Anonymous Coward says:

full circle

Quite often, technology goes full circle. We started out with the telegraph, switched to the telephone, and then went to email and “texting” — short messages using truncated sentences and abbreviated language that by bizarre coincidence closely resembled the kind of text messages sent over telegraph a century and a half earlier.

Mark Wing (user link) says:

As a programmer, I type at such a ridiculous rate that I think it will be a long time before another method of input will allow me to jam that many bits from my brain into the computer. As a blogger, I think that day will come a little sooner, maybe even with speech to text. But I can’t picture myself saying “left curly brace enter tab tab tab” and waving my arms around or wagging my tongue seems like more work than I’m doing now. Maybe programming languages will evolve.

art guerrilla (profile) says:

yeah, but...

1. touch screens are problematic on a number of levels… for instance, when i went from a phone with a slide out chiclet keyboard, to an onscreen POS ‘keyboard’, i simply don’t text any where near as much as i did before, because it is SUCH A PIECE OF SHIT to ‘type’ on those idiotic monstrosities…
(and, no, i did not have a choice, my better half got them, but if i’d have known what a PITA it is to ‘type’ on those screen keyboards, i would have NEVER gotten a ‘smart’ phone…)
2. using touch screens on a computer is exhausting to constantly hold your arm up to slide over a greasy screen… not viable for the type of CAD work i do…
3. as another programmer above alluded to, if you depend on your computer interaction to involve a fair amount of text, the keyboard is simply a damn good solution…
again, voice-to-text gets good enough (maybe it is now, don’t know) then that might be a fairly good tool to use… but not sure how that would work out in -say- our open-plan office layout where everyone is in one big room with no real dividers/cubicles… we’re ALL going to be blah blah blahing to our computers and that won’t cause any problems ? man, that is going to be one noisy office…
(not to mention, saying “browse pron” in the middle of the office might not go over too well…)

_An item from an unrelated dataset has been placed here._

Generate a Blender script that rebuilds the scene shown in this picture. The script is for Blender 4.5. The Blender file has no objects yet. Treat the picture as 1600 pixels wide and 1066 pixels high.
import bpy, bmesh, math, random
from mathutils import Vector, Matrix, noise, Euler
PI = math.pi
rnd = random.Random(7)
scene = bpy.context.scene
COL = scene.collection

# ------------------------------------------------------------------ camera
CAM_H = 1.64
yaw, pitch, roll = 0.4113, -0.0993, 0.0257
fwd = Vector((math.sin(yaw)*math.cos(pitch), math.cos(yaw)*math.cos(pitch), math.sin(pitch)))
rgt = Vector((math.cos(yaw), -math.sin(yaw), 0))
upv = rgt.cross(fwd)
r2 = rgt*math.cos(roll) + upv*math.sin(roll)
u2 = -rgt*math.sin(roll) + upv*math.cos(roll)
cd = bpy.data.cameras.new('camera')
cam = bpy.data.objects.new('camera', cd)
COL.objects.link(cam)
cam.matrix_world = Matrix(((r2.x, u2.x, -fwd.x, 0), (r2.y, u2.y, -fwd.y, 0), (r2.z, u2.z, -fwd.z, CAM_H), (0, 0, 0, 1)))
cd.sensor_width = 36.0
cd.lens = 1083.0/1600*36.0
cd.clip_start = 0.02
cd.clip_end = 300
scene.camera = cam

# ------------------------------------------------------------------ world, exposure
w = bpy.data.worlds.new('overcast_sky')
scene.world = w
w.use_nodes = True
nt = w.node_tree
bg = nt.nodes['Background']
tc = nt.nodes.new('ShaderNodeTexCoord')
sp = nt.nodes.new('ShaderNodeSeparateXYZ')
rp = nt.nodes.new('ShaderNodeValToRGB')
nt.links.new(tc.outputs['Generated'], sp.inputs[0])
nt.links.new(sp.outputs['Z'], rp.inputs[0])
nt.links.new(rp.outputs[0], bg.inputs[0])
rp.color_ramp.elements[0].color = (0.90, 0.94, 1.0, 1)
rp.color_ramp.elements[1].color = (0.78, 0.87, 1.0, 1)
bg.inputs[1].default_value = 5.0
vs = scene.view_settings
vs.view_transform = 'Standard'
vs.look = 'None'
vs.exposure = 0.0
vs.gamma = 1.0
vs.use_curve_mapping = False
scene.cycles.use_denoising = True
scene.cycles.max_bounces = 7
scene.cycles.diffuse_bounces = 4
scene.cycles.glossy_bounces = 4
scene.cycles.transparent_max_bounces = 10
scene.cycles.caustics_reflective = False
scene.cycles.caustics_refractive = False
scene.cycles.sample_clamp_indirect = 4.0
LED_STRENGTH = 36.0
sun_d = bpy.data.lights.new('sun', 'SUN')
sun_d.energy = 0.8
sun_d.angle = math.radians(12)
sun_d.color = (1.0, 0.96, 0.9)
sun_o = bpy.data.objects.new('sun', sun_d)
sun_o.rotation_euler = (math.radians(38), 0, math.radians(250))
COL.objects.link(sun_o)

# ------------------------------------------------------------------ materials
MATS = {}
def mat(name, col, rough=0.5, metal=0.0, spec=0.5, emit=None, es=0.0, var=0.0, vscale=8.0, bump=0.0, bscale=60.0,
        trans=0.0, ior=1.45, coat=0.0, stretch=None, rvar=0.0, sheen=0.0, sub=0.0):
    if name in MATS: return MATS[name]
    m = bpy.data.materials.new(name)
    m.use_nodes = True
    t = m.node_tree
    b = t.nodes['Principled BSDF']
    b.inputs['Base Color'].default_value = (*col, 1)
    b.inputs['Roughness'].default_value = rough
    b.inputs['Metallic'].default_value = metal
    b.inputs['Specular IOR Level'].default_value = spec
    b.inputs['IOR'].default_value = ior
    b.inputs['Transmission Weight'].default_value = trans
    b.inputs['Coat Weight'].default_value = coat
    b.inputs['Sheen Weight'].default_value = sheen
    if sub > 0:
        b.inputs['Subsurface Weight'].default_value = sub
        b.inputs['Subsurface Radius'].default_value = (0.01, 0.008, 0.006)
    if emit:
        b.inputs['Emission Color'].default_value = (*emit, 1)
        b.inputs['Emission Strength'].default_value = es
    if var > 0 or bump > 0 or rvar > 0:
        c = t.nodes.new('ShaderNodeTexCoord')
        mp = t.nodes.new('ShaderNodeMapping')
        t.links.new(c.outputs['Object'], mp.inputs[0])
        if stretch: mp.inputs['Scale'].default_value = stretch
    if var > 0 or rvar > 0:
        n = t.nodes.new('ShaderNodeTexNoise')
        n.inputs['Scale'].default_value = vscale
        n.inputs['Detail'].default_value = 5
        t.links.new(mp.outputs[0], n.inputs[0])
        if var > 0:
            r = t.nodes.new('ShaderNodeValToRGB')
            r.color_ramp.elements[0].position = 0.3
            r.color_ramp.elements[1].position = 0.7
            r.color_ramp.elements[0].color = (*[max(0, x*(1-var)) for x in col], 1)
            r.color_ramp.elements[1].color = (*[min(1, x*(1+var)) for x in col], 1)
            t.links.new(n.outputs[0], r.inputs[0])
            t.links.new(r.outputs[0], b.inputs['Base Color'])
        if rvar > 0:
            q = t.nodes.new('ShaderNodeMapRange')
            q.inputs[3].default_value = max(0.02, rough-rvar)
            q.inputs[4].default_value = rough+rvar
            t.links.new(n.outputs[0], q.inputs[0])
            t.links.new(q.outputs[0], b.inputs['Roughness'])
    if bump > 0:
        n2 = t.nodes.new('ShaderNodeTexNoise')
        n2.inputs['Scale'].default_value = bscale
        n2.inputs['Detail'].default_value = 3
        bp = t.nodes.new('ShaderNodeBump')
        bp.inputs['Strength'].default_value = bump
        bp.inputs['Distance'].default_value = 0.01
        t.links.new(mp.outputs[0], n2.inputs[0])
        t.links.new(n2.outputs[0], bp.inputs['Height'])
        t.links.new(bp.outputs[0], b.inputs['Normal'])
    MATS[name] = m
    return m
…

John Fenderson (profile) says:

Re: yeah, but...

Yes, as an owner of phones and tablets with touch screens and a daily user of laptops with touch screens, it’s my opinion that while they work well as a mouse replacement on hand-help devices, they pretty much completely suck for every other use case: they are awful to type on, and they’re inconvenient and tiring to use on anything that you can’t hold in one hand.

Coyne Tibbets (profile) says:

I vote for both mouse and keyboard

First of all, the mandatory disclaimer. I’m probably unusual in that I type around 60 words per minute. I guess that makes me biased.

But touch screens cut my typing speed to a dismal crawl. I can’t imagine writing a book on one of those. Or a program.

And touch…is the mouse family’s dark-secret closeted retarded brother. I’d like to think I’m competent with touch, but it is always selecting the wrong thing or not selecting/ignoring touch, or double-touching when I touched once. Then there’s the tools you can’t use because they require drags you can’t do with touch, and heaven help you if you want to select a point between two letter i’s.

We spent 140 years perfecting the keyboard and 30 years perfecting the mouse. Screen keyboards and touch have a loooooooooooooooooooonnnnnng way to go before they’re anything like as practical.

While I’m ranting: I have a pad and use it routinely; a high end smartphone and use it too. My conclusion is that they are toys, not productivity devices. As they stand, no one will ever make their living using one. If you want a laugh, just imagine trying to work your way through a spreadsheet with 70 columns and 1.3 million rows; or trying to compare two spreadsheets (switching apps at the rate of 30 times per minute); or writing War and Peace.

They’re fine for browsing, sound/video, and short e-messages, but that’s about it.